**Information shown:**
-.-.-

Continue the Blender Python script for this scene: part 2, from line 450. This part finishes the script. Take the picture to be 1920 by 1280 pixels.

-.-.-

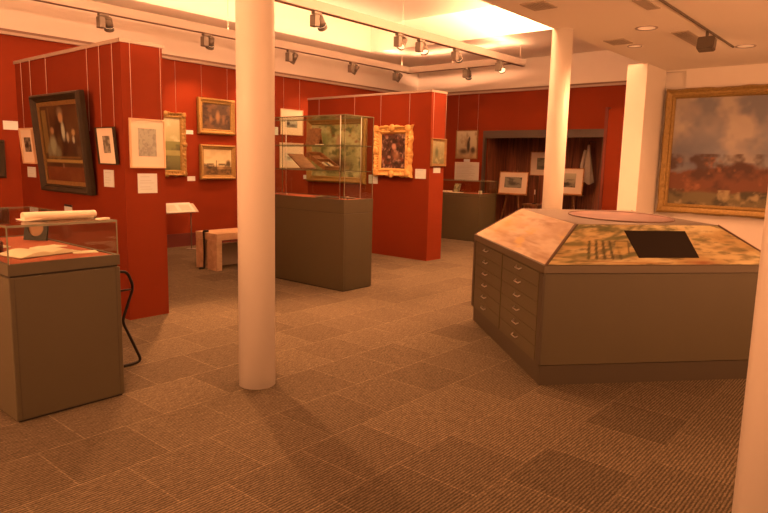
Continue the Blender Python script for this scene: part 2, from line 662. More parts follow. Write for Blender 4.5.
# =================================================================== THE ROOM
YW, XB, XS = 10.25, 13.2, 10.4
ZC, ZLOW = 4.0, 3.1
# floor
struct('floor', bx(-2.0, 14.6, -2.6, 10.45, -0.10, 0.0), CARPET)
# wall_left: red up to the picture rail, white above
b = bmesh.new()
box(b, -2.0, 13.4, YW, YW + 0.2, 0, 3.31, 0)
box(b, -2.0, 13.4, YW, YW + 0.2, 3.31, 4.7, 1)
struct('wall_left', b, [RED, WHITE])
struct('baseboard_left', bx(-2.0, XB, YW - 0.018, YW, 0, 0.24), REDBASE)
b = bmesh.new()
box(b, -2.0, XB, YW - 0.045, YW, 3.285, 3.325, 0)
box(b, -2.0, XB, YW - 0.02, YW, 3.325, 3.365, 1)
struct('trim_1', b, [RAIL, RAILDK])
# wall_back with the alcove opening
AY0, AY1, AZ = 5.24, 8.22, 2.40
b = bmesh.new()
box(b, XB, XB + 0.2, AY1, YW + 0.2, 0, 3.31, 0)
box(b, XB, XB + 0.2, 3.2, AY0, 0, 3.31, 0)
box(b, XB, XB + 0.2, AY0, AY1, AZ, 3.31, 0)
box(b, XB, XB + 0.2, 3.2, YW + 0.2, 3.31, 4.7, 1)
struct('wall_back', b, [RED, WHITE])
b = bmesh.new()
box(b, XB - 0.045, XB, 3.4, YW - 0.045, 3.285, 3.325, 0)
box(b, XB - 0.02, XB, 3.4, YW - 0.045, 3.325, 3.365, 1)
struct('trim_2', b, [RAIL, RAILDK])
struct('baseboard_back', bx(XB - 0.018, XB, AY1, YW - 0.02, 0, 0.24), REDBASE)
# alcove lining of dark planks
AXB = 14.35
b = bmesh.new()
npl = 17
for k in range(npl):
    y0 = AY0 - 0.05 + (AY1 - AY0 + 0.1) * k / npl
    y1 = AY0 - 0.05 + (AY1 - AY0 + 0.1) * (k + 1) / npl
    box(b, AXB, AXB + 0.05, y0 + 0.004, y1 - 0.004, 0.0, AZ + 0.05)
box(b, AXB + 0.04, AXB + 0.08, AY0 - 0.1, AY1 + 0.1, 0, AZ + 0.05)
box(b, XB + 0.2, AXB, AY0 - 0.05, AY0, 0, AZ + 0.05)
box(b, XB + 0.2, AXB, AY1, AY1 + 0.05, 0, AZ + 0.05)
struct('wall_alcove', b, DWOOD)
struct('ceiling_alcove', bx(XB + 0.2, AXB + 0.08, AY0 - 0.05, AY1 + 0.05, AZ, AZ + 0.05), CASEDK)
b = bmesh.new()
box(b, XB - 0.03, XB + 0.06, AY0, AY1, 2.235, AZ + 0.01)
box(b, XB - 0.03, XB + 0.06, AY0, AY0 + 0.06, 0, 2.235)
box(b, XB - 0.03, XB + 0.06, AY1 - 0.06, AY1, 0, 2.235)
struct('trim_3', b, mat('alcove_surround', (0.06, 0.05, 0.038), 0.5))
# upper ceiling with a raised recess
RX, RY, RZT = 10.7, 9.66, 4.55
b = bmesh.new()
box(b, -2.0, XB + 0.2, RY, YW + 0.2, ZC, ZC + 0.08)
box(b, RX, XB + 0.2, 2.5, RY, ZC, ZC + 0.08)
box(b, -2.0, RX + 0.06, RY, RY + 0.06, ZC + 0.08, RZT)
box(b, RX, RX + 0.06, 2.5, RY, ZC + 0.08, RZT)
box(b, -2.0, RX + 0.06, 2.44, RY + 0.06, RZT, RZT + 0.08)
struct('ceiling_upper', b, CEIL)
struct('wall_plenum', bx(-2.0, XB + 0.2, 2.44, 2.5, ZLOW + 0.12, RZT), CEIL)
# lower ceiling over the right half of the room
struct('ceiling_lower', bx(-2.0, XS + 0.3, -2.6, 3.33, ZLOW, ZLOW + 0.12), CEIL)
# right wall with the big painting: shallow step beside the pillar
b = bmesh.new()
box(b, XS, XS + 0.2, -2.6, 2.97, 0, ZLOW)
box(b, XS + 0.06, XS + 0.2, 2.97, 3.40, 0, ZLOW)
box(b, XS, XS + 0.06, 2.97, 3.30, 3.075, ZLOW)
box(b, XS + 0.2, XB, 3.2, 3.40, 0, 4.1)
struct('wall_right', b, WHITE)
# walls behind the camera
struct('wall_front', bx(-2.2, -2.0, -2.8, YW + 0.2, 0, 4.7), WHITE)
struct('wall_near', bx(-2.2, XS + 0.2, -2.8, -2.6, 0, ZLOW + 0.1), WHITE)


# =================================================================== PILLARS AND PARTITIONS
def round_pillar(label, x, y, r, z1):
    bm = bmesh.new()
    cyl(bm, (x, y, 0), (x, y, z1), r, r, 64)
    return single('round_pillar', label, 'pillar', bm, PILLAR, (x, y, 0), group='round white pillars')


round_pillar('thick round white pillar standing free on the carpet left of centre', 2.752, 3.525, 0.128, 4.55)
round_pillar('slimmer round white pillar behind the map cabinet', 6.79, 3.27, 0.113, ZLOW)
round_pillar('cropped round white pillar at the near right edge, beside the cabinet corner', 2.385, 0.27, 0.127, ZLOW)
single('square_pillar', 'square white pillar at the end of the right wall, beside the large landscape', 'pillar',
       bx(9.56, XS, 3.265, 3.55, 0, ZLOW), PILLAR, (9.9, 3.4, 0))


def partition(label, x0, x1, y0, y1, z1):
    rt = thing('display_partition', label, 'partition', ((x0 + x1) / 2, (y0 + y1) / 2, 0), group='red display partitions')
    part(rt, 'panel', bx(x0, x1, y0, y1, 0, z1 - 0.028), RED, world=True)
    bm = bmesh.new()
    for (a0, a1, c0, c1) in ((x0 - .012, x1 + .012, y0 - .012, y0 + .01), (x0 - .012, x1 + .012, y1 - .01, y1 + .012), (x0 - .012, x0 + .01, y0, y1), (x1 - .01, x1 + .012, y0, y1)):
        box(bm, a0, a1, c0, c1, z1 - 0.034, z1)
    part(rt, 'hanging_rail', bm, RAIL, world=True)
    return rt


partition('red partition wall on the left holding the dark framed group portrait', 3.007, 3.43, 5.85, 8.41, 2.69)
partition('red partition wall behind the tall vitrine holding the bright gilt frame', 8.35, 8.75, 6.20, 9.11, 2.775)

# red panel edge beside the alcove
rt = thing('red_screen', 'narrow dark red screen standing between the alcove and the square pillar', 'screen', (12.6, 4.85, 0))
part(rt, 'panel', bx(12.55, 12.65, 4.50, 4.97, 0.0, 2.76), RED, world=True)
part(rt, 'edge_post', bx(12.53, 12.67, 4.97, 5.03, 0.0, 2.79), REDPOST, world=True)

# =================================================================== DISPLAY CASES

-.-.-

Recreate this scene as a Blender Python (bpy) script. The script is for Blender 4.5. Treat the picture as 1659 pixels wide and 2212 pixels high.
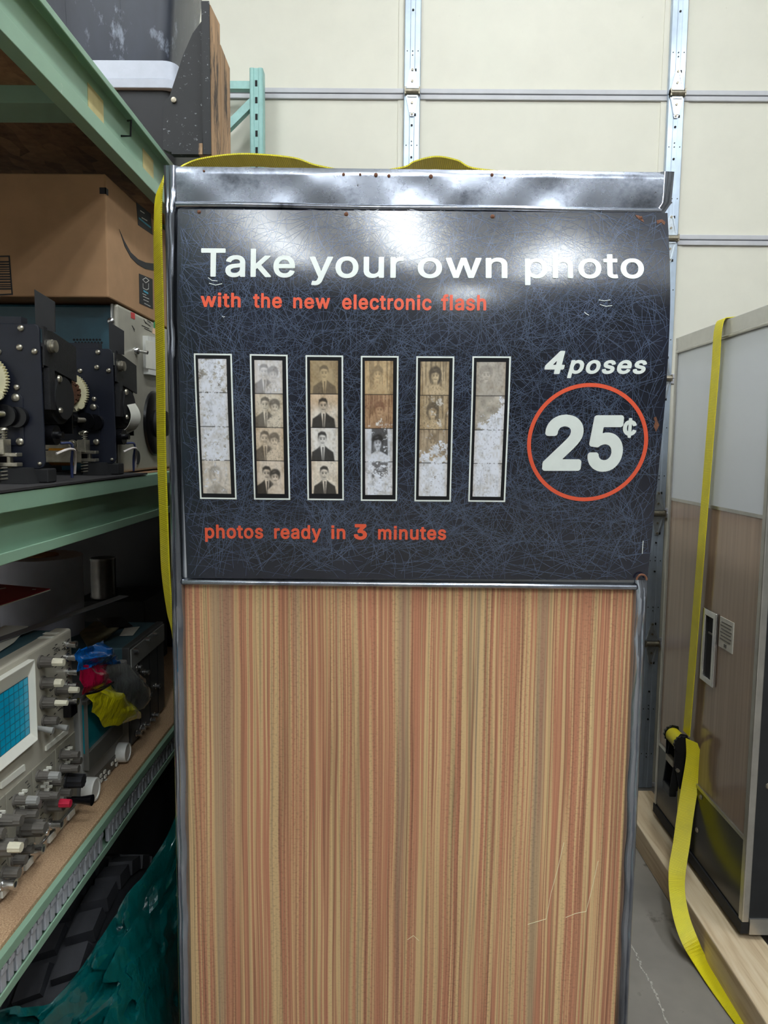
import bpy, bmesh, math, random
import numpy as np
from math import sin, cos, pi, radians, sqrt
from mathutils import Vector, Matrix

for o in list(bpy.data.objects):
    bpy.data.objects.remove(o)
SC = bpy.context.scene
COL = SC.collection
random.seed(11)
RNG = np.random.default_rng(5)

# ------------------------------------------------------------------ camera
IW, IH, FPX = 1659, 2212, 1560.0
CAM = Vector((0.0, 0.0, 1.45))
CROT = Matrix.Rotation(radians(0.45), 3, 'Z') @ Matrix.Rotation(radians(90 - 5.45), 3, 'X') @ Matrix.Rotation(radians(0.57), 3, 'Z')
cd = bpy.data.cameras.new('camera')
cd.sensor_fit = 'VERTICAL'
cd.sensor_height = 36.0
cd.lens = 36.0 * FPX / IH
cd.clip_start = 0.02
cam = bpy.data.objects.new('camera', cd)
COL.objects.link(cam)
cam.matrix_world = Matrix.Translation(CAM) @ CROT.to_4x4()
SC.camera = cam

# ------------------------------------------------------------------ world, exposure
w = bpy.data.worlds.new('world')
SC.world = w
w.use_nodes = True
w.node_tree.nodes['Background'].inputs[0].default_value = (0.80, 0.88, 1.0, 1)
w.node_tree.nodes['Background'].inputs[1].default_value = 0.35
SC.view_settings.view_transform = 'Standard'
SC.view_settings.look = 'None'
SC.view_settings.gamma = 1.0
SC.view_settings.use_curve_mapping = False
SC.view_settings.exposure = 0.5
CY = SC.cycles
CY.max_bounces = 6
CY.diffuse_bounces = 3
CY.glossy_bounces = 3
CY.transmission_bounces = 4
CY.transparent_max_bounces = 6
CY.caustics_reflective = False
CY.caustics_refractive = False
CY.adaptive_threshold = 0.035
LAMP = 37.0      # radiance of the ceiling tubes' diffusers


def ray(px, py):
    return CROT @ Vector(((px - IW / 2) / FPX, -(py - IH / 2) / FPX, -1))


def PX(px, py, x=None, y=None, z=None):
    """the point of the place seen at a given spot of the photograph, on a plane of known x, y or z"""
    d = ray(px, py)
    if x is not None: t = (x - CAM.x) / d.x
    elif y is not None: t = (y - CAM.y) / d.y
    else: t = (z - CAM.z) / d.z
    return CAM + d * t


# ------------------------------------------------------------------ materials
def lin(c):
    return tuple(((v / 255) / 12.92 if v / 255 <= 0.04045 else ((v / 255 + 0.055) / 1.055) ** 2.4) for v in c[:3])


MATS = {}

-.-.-

**What you will do:** Search the records for the word "this", then list every line that has it.

**Final answer:**
Continue the Blender Python script for this scene: part 2, from line 450. This part finishes the script. Take the picture to be 1920 by 1280 pixels.
Continue the Blender Python script for this scene: part 2, from line 662. More parts follow. Write for Blender 4.5.
Recreate this scene as a Blender Python (bpy) script. The script is for Blender 4.5. Treat the picture as 1659 pixels wide and 2212 pixels high.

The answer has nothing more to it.